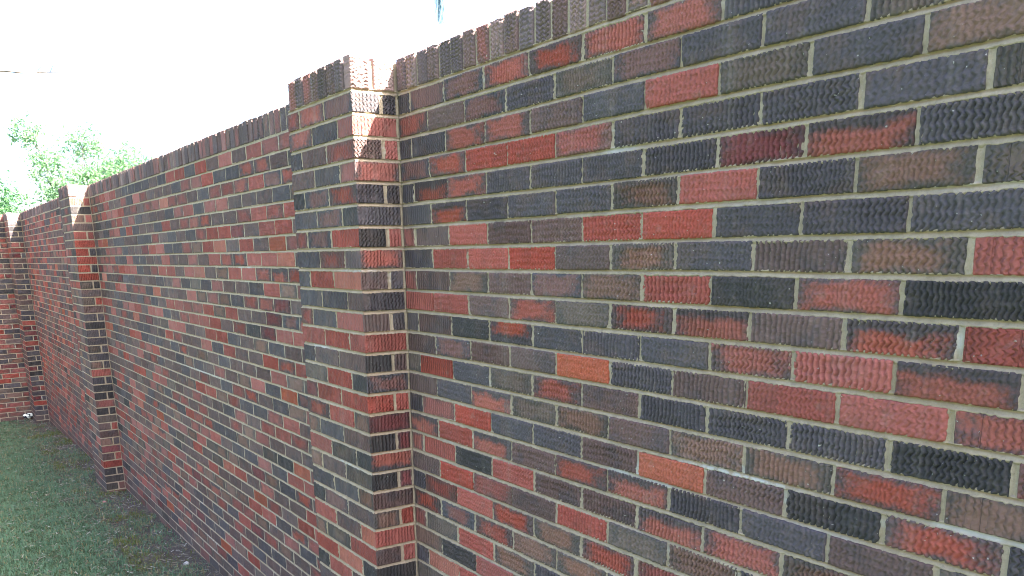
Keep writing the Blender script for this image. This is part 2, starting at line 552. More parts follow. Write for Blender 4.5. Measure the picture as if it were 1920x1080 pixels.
class Joined:
    """many small pieces gathered in one mesh"""
    def __init__(s): s.V = []; s.F = []; s.uv = []; s.nr = []; s.mi = []; s.codes = []; s.n = 0; s.style = []
    def slot(s, code, style):
        k = (code, style)
        if k not in s.codes: s.codes.append(k)
        return s.codes.index(k)
    def box(s, x0, x1, y0, y1, z0, z1, code, style='wall', rot=False, detail=True):
        if detail:
            V, F, A = chamfer_box(x0, x1, y0, y1, z0, z1, jit=.0012)
        else:
            V, F, A = plain_box(x0, x1, y0, y1, z0, z1)
        uv, nr = uv_for(V, F, A, x0, x1, y0, y1, z0, z1, rot)
        s.V.append(V); s.F += [[i + s.n for i in f] for f in F]; s.n += len(V)
        s.uv += uv; s.nr += nr; s.mi += [s.slot(code, style)] * len(F)
    def build(s, name, parent, kind='stuff'):
        if not s.V: return None
        V = np.concatenate(s.V) - np.array(parent.location)
        me = mesh_np(name, V, s.F, [brick_mat(*k) for k in s.codes], mi=s.mi, uv=s.uv, nrm=s.nr)
        o = link(name, me, parent, parent.location)
        if kind: o['kind'] = kind
        return o

def plain_box(x0, x1, y0, y1, z0, z1):
    V = np.array([(x, y, z) for x in (x0, x1) for y in (y0, y1) for z in (z0, z1)])
    F = [[0, 1, 3, 2], [4, 6, 7, 5], [0, 4, 5, 1], [2, 3, 7, 6], [0, 2, 6, 4], [1, 5, 7, 3]]
    return V, F, [0, 1, 2, 3, 4, 5]

def mortar_box(name, parent, boxes):
    V = []; F = []; n = 0
    for b in boxes:
        v, f, _ = plain_box(*b)
        V.append(v); F += [[i + n for i in q] for q in f]; n += 8
    V = np.concatenate(V) - np.array(parent.location)
    me = mesh_np(name, V, F, [MORTAR])
    return link(name, me, parent, parent.location)

# lime bloom on the joints (x, z below the cap, half length, half height) and gaps where mortar has fallen out
LIME = [(1.06, -.271, .06, .007), (1.147, -1.0, .010, .03), (1.10, -1.0155, .07, .006), (1.22, -1.017, .05, .005), (1.893, -.64, .006, .02),
        (1.96, -.947, .11, .005), (1.65, -1.022, .08, .005), (-3.3, -1.17, 1.1, .005), (-2.6, -1.15, .5, .005), (-1.5, -1.04, .5, .004)]
HOLES = [(.847, -.4075, .014), (.57, -.405, .016)]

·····

What you will do:
Leave the pictures out and output the rest of the listing exactly.

Solved exercise:
Keep writing the Blender script for this image. This is part 2, starting at line 552. More parts follow. Write for Blender 4.5. Measure the picture as if it were 1920x1080 pixels.
class Joined:
    """many small pieces gathered in one mesh"""
    def __init__(s): s.V = []; s.F = []; s.uv = []; s.nr = []; s.mi = []; s.codes = []; s.n = 0; s.style = []
    def slot(s, code, style):
        k = (code, style)
        if k not in s.codes: s.codes.append(k)
        return s.codes.index(k)
    def box(s, x0, x1, y0, y1, z0, z1, code, style='wall', rot=False, detail=True):
        if detail:
            V, F, A = chamfer_box(x0, x1, y0, y1, z0, z1, jit=.0012)
        else:
            V, F, A = plain_box(x0, x1, y0, y1, z0, z1)
        uv, nr = uv_for(V, F, A, x0, x1, y0, y1, z0, z1, rot)
        s.V.append(V); s.F += [[i + s.n for i in f] for f in F]; s.n += len(V)
        s.uv += uv; s.nr += nr; s.mi += [s.slot(code, style)] * len(F)
    def build(s, name, parent, kind='stuff'):
        if not s.V: return None
        V = np.concatenate(s.V) - np.array(parent.location)
        me = mesh_np(name, V, s.F, [brick_mat(*k) for k in s.codes], mi=s.mi, uv=s.uv, nrm=s.nr)
        o = link(name, me, parent, parent.location)
        if kind: o['kind'] = kind
        return o

def plain_box(x0, x1, y0, y1, z0, z1):
    V = np.array([(x, y, z) for x in (x0, x1) for y in (y0, y1) for z in (z0, z1)])
    F = [[0, 1, 3, 2], [4, 6, 7, 5], [0, 4, 5, 1], [2, 3, 7, 6], [0, 2, 6, 4], [1, 5, 7, 3]]
    return V, F, [0, 1, 2, 3, 4, 5]

def mortar_box(name, parent, boxes):
    V = []; F = []; n = 0
    for b in boxes:
        v, f, _ = plain_box(*b)
        V.append(v); F += [[i + n for i in q] for q in f]; n += 8
    V = np.concatenate(V) - np.array(parent.location)
    me = mesh_np(name, V, F, [MORTAR])
    return link(name, me, parent, parent.location)

# lime bloom on the joints (x, z below the cap, half length, half height) and gaps where mortar has fallen out
LIME = [(1.06, -.271, .06, .007), (1.147, -1.0, .010, .03), (1.10, -1.0155, .07, .006), (1.22, -1.017, .05, .005), (1.893, -.64, .006, .02),
        (1.96, -.947, .11, .005), (1.65, -1.022, .08, .005), (-3.3, -1.17, 1.1, .005), (-2.6, -1.15, .5, .005), (-1.5, -1.04, .5, .004)]
HOLES = [(.847, -.4075, .014), (.57, -.405, .016)]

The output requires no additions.